Memory, agency and Posthumanity in Taiwanese Literature, Visual Culture and Performative Body

Wan-Ting Wang
East Asian Languages and Cultures
UC Berkeley


The posthumanist turn in the humanities has challenged the fundamental concerns of the field. It has aroused questions about how human memories embody the material world and how human agency can or cannot be distinguished from non-human agencies. This working group examines different sites of memory in Taiwan across aesthetic mediums including literature, cinema, photography, and performative art. Taiwan has witnessed the emergence of a global nexus of technological production as well as its attendant environmental damages across China, Japan and Southeast Asia. Taiwan — as a geographical location, a discursive concept and a heterogeneous community — conjures a web of associations that constantly positions or repositions potential identity in relation to its colonial past and on-going political crises.

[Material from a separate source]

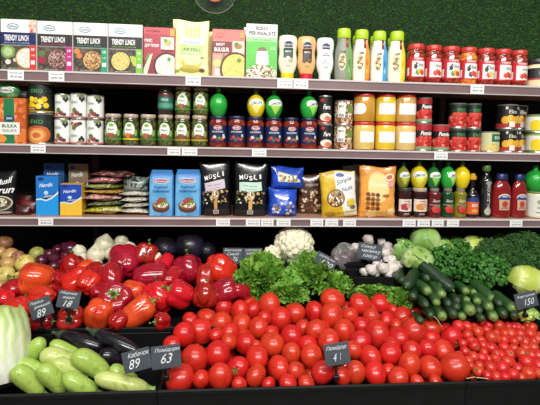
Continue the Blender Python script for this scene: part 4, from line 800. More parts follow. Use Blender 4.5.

By emphasizing the relationality of memory, agency and material histories from posthumanist perspectives, we foster dialogues on the legibility of corporeal experience, technologically-induced mobility, and the traumatic historical traces that have not yet been recognized. Our approaches include: examining media technologies as the prostheses of human memories; rethinking the environment as constructions mediated by distinctive perceptions; and reconfiguring human agency as a result of a collaboration with media of inscription.